**Records with scene code**

++++

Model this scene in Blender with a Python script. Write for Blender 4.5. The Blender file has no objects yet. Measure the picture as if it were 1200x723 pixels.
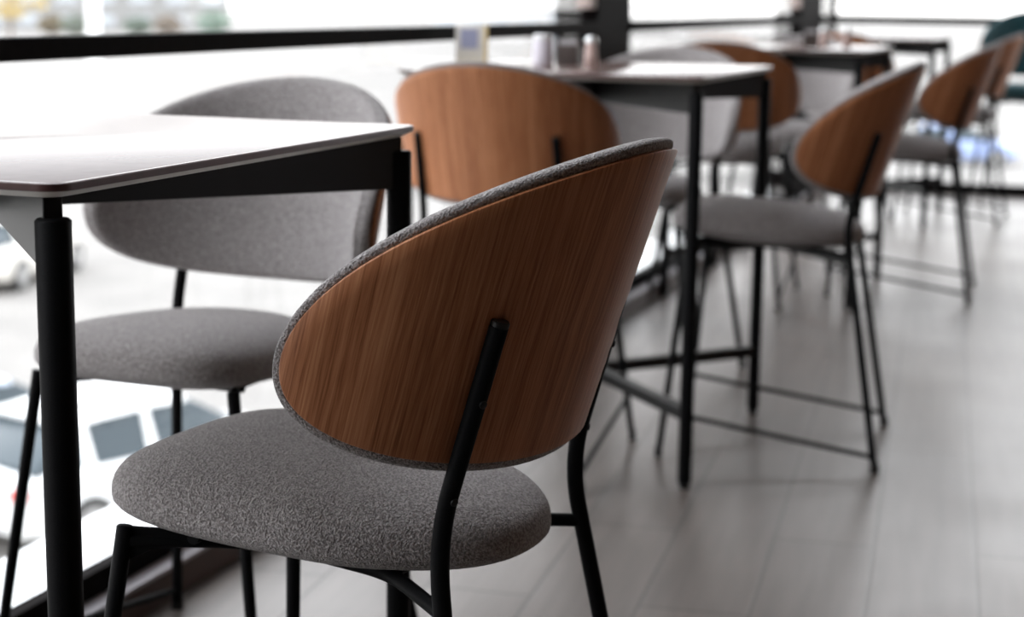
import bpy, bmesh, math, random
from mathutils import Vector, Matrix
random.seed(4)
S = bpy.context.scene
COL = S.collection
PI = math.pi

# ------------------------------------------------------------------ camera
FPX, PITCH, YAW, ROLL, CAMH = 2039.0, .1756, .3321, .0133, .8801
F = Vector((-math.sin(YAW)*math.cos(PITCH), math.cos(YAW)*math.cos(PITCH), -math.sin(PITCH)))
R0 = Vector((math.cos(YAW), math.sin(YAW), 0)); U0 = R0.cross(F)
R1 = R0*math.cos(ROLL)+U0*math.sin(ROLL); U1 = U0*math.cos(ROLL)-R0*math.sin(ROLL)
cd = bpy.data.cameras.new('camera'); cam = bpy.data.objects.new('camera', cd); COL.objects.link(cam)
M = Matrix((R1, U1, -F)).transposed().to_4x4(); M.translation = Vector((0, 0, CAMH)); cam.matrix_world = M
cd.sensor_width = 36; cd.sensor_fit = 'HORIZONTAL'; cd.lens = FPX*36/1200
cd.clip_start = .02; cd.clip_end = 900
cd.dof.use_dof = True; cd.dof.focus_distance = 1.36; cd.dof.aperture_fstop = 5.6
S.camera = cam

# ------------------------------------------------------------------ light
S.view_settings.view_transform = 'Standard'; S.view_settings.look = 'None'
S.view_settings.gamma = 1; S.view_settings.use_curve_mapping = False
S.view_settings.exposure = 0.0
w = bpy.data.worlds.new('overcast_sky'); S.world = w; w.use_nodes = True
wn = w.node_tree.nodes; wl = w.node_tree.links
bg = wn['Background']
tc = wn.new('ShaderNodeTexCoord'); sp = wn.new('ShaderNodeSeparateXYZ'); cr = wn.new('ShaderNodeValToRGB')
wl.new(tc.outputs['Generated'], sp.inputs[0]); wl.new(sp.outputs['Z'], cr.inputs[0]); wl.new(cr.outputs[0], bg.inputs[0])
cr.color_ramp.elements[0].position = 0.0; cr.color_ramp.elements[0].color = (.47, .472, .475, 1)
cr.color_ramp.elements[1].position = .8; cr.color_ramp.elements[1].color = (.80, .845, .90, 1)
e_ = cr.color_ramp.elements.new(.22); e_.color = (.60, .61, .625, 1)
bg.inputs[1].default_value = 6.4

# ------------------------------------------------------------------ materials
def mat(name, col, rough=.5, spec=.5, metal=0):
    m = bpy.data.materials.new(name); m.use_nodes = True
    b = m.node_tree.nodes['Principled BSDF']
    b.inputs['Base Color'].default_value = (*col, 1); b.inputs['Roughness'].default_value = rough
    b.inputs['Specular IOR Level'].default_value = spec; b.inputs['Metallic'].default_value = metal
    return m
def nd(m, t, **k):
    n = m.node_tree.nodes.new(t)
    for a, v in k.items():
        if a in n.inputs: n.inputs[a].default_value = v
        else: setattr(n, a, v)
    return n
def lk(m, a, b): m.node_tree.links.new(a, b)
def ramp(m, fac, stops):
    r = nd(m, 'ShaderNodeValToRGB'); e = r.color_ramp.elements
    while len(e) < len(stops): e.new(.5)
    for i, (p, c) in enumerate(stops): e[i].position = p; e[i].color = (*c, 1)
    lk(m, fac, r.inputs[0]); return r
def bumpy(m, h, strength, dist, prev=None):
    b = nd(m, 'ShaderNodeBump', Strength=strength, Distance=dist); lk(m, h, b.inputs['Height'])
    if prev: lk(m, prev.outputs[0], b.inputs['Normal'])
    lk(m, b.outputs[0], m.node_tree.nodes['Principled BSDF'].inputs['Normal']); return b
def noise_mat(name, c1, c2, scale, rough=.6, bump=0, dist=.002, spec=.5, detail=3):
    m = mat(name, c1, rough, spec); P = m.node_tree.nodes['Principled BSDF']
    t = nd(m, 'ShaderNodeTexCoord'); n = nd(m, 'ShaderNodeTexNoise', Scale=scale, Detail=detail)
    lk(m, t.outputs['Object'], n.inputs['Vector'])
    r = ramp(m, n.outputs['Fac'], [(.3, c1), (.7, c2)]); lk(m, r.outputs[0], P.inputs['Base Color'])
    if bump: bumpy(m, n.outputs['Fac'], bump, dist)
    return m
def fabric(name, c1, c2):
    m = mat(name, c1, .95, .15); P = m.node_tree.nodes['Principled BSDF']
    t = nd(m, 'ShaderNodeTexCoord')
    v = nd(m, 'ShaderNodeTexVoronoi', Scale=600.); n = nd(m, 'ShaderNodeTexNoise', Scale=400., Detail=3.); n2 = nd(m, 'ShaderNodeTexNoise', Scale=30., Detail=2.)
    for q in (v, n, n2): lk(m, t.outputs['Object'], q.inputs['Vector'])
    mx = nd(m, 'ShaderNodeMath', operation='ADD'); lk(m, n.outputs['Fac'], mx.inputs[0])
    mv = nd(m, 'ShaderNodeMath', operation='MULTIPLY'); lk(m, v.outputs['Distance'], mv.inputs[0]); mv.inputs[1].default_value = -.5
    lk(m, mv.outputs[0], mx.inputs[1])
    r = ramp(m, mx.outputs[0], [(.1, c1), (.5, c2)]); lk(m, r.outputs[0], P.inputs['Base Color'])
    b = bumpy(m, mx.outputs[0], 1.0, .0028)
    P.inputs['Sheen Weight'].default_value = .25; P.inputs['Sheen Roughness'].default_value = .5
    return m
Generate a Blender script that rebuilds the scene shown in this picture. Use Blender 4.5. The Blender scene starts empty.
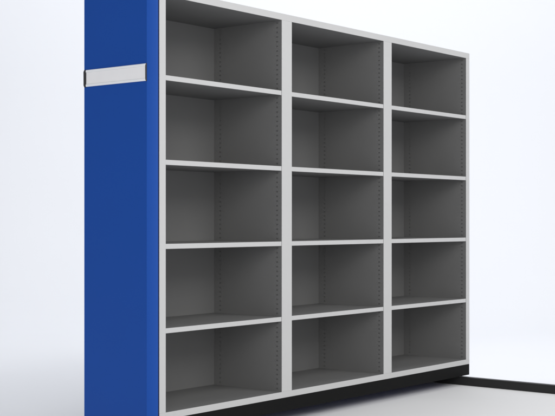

++++

**Task directions**
Pictures stay out; reproduce every line of the records exactly.

**Task answer**
Model this scene in Blender with a Python script. Write for Blender 4.5. The Blender file has no objects yet. Measure the picture as if it were 1200x723 pixels.
import bpy, bmesh, math, random
from mathutils import Vector, Matrix
random.seed(4)
S = bpy.context.scene
COL = S.collection
PI = math.pi

# ------------------------------------------------------------------ camera
FPX, PITCH, YAW, ROLL, CAMH = 2039.0, .1756, .3321, .0133, .8801
F = Vector((-math.sin(YAW)*math.cos(PITCH), math.cos(YAW)*math.cos(PITCH), -math.sin(PITCH)))
R0 = Vector((math.cos(YAW), math.sin(YAW), 0)); U0 = R0.cross(F)
R1 = R0*math.cos(ROLL)+U0*math.sin(ROLL); U1 = U0*math.cos(ROLL)-R0*math.sin(ROLL)
cd = bpy.data.cameras.new('camera'); cam = bpy.data.objects.new('camera', cd); COL.objects.link(cam)
M = Matrix((R1, U1, -F)).transposed().to_4x4(); M.translation = Vector((0, 0, CAMH)); cam.matrix_world = M
cd.sensor_width = 36; cd.sensor_fit = 'HORIZONTAL'; cd.lens = FPX*36/1200
cd.clip_start = .02; cd.clip_end = 900
cd.dof.use_dof = True; cd.dof.focus_distance = 1.36; cd.dof.aperture_fstop = 5.6
S.camera = cam

# ------------------------------------------------------------------ light
S.view_settings.view_transform = 'Standard'; S.view_settings.look = 'None'
S.view_settings.gamma = 1; S.view_settings.use_curve_mapping = False
S.view_settings.exposure = 0.0
w = bpy.data.worlds.new('overcast_sky'); S.world = w; w.use_nodes = True
wn = w.node_tree.nodes; wl = w.node_tree.links
bg = wn['Background']
tc = wn.new('ShaderNodeTexCoord'); sp = wn.new('ShaderNodeSeparateXYZ'); cr = wn.new('ShaderNodeValToRGB')
wl.new(tc.outputs['Generated'], sp.inputs[0]); wl.new(sp.outputs['Z'], cr.inputs[0]); wl.new(cr.outputs[0], bg.inputs[0])
cr.color_ramp.elements[0].position = 0.0; cr.color_ramp.elements[0].color = (.47, .472, .475, 1)
cr.color_ramp.elements[1].position = .8; cr.color_ramp.elements[1].color = (.80, .845, .90, 1)
e_ = cr.color_ramp.elements.new(.22); e_.color = (.60, .61, .625, 1)
bg.inputs[1].default_value = 6.4

# ------------------------------------------------------------------ materials
def mat(name, col, rough=.5, spec=.5, metal=0):
    m = bpy.data.materials.new(name); m.use_nodes = True
    b = m.node_tree.nodes['Principled BSDF']
    b.inputs['Base Color'].default_value = (*col, 1); b.inputs['Roughness'].default_value = rough
    b.inputs['Specular IOR Level'].default_value = spec; b.inputs['Metallic'].default_value = metal
    return m
def nd(m, t, **k):
    n = m.node_tree.nodes.new(t)
    for a, v in k.items():
        if a in n.inputs: n.inputs[a].default_value = v
        else: setattr(n, a, v)
    return n
def lk(m, a, b): m.node_tree.links.new(a, b)
def ramp(m, fac, stops):
    r = nd(m, 'ShaderNodeValToRGB'); e = r.color_ramp.elements
    while len(e) < len(stops): e.new(.5)
    for i, (p, c) in enumerate(stops): e[i].position = p; e[i].color = (*c, 1)
    lk(m, fac, r.inputs[0]); return r
def bumpy(m, h, strength, dist, prev=None):
    b = nd(m, 'ShaderNodeBump', Strength=strength, Distance=dist); lk(m, h, b.inputs['Height'])
    if prev: lk(m, prev.outputs[0], b.inputs['Normal'])
    lk(m, b.outputs[0], m.node_tree.nodes['Principled BSDF'].inputs['Normal']); return b
def noise_mat(name, c1, c2, scale, rough=.6, bump=0, dist=.002, spec=.5, detail=3):
    m = mat(name, c1, rough, spec); P = m.node_tree.nodes['Principled BSDF']
    t = nd(m, 'ShaderNodeTexCoord'); n = nd(m, 'ShaderNodeTexNoise', Scale=scale, Detail=detail)
    lk(m, t.outputs['Object'], n.inputs['Vector'])
    r = ramp(m, n.outputs['Fac'], [(.3, c1), (.7, c2)]); lk(m, r.outputs[0], P.inputs['Base Color'])
    if bump: bumpy(m, n.outputs['Fac'], bump, dist)
    return m
def fabric(name, c1, c2):
    m = mat(name, c1, .95, .15); P = m.node_tree.nodes['Principled BSDF']
    t = nd(m, 'ShaderNodeTexCoord')
    v = nd(m, 'ShaderNodeTexVoronoi', Scale=600.); n = nd(m, 'ShaderNodeTexNoise', Scale=400., Detail=3.); n2 = nd(m, 'ShaderNodeTexNoise', Scale=30., Detail=2.)
    for q in (v, n, n2): lk(m, t.outputs['Object'], q.inputs['Vector'])
    mx = nd(m, 'ShaderNodeMath', operation='ADD'); lk(m, n.outputs['Fac'], mx.inputs[0])
    mv = nd(m, 'ShaderNodeMath', operation='MULTIPLY'); lk(m, v.outputs['Distance'], mv.inputs[0]); mv.inputs[1].default_value = -.5
    lk(m, mv.outputs[0], mx.inputs[1])
    r = ramp(m, mx.outputs[0], [(.1, c1), (.5, c2)]); lk(m, r.outputs[0], P.inputs['Base Color'])
    b = bumpy(m, mx.outputs[0], 1.0, .0028)
    P.inputs['Sheen Weight'].default_value = .25; P.inputs['Sheen Roughness'].default_value = .5
    return m
Generate a Blender script that rebuilds the scene shown in this picture. Use Blender 4.5. The Blender scene starts empty.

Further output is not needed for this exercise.